On VC&G, I would like to talk specifically about how I discovered the release date for Ms. Pac-Man, since I’d like people to correct the information that’s out there. (Prior to the publication of my article, sites stated the launch date of Ms. Pac-Man anywhere between late 1981 and January 1982. Wikipedia still says “January 13, 1982” as the launch date — I’ve asked Ms. Pac-Man’s creators, and none of us can figure out where it came from.)

While I found evidence in a single newspaper arcade advertisement that Ms. Pac-Man was anticipated as early as January 31, 1982 (possibly from a test location), Bally Midway formally announced Ms. Pac-Man to the world during a press conference on Wednesday, February 3rd, 1982. A key newspaper report confirms this:

Newspaper Article Describing Ms Pac-Man Launch Date

That’s an article from the Los Angeles Times dated Thursday, February 4th, 1982. It mentions the press conference happening on Wednesday of that week — hence, Feb 3, 1982.

Here’s another article Ms. Pac-Man announcement article newspapers reprinted verbatim widely across the US. It is based on the article above and sent out as a wire report for syndication:

Newspaper Article Describing Ms Pac-Man Launch Date

Anyway — what a game, what a story. I hope you enjoy reading about how a band of plucky New England upstarts created the most popular arcade game in U.S. history.

4 Responses to “Ms. Pac-Man Turns 35”

  1. cozmo Says:

    That was a great read, Benj, and I learned quite a few new things about one of my favorite games. I think the part that resonated most with me was the line, “They didn’t owe us that, but they’re nice guys.” So often it seems that people will spend so much time and effort trying to cut deserved others out when it comes to money/recognition (imagine if Steve Jobs was running GCC…)

  2. Ant Says:

    Wakka wakka wakka!

  3. Zoyous Says:

    Thanks for that, Benj! That’s a great interview. I was surprised a few years ago when I read that Ms. Pac-Man was not created by Namco. But as you noted, the info that’s floating around out there on the internet has been very incomplete and/or includes mistakes.

    I was also surprised to learn that the developers were GCC. I was aware of them from reading here and there about the development of the Atari 7800, and listening to panel discussions of some of the in-house developers of games for the Atari 2600. Some of the veteran Atari developers seemed a bit resentful that GCC was granted permission to use additional chips in their cartridges while Atari’s own in-house devs had to struggle against the limitations of the base cartridge specs.

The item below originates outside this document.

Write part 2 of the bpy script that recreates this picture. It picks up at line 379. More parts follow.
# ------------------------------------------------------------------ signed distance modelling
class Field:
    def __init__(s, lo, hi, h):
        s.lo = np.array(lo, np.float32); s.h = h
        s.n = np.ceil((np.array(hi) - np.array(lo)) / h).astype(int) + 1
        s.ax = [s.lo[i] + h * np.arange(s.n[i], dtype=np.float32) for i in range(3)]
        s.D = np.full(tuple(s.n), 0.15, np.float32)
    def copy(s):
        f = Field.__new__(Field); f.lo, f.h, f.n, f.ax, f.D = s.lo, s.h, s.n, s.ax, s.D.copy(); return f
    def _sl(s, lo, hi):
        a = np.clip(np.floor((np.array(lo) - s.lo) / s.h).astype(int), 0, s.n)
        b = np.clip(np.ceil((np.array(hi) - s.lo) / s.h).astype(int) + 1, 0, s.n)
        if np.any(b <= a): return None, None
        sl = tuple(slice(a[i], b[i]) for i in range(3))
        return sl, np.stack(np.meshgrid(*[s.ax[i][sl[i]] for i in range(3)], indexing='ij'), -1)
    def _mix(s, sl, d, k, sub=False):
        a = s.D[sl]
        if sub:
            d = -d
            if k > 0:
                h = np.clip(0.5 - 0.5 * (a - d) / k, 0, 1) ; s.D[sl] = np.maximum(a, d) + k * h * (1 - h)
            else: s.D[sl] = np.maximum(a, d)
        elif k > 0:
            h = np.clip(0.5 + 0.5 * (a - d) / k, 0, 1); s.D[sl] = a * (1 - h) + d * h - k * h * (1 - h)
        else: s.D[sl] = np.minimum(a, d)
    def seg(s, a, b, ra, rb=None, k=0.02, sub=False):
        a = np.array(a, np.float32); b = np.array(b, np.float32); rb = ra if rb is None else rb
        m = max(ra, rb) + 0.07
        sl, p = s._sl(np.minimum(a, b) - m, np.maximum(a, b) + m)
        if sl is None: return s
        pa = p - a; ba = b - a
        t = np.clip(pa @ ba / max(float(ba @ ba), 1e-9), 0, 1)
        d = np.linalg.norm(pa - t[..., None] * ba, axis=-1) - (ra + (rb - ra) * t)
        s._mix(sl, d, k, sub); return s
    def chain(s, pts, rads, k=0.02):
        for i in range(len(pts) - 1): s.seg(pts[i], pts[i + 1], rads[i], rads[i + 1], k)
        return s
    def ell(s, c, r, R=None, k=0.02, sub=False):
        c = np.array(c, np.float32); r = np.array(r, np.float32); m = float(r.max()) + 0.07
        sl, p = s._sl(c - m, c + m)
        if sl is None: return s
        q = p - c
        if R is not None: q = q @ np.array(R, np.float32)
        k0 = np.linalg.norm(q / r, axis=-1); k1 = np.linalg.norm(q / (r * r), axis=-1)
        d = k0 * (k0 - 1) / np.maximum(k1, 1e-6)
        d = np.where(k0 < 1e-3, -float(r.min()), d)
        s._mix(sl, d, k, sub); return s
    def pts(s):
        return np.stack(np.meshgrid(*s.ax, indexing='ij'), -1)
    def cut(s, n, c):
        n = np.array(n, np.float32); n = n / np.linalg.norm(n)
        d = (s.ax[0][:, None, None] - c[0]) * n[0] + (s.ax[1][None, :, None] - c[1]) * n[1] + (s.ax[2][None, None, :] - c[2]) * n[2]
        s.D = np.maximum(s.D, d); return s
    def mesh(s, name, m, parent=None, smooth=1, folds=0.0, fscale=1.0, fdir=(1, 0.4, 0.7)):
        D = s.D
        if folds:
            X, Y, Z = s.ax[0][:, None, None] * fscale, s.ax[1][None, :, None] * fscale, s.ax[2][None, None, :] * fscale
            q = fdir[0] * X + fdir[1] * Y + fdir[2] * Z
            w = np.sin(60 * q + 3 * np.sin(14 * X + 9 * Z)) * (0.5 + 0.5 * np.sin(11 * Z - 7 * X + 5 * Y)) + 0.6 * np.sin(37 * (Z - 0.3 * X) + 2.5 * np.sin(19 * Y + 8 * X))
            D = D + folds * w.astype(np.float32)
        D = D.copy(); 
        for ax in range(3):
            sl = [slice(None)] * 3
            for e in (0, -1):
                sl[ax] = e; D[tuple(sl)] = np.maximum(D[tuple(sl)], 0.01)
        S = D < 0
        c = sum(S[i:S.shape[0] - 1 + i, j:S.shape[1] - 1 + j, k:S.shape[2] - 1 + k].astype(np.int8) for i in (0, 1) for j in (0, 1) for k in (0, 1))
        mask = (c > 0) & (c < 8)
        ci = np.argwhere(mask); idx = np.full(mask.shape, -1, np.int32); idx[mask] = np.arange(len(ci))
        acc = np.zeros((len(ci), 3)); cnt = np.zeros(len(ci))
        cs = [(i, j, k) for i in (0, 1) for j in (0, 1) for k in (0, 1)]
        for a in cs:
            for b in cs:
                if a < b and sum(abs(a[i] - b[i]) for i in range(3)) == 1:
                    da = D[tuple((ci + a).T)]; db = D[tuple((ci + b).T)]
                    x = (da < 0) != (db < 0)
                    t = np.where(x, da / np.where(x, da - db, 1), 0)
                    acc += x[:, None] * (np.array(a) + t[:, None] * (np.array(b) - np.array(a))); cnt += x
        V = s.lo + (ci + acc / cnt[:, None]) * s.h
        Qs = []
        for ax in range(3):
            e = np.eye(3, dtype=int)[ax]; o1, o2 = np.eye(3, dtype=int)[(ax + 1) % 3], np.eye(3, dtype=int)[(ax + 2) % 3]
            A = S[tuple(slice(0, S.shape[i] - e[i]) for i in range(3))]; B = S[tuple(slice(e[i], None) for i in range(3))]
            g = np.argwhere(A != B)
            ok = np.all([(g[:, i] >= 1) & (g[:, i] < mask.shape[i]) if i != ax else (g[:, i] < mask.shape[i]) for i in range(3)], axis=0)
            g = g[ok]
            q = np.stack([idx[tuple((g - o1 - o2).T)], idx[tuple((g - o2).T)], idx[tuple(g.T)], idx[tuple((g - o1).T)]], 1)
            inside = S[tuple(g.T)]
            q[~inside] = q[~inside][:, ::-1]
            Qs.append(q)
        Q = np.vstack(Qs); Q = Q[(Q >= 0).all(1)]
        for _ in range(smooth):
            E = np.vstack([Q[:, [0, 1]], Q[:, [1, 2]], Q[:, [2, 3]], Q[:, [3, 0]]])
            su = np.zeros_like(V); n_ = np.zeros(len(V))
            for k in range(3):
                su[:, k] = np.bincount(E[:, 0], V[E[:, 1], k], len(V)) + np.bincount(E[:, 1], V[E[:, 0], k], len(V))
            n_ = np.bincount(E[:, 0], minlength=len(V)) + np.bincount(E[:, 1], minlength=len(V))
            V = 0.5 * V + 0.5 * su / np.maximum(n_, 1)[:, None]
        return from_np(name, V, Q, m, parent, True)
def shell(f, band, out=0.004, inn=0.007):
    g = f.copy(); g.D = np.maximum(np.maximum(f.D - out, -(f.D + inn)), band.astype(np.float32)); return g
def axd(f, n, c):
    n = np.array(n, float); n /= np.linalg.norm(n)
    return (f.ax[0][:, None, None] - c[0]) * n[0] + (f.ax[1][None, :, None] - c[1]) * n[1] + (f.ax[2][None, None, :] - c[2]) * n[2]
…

    Lastly, I appreciate the interviewee’s reflections on what a brief, intense period of time that heyday of arcades was. I experienced it from a consumer/enthusiast perspective, and that of a very young one. It’s very interesting and satisfying to learn about the engineers, designers, artists and business people of that era, who were doing their best to navigate this completely uncharted territory.

  4. Benj Edwards Says:

    Glad you enjoyed the piece, Zoyous. Thanks for the great feedback!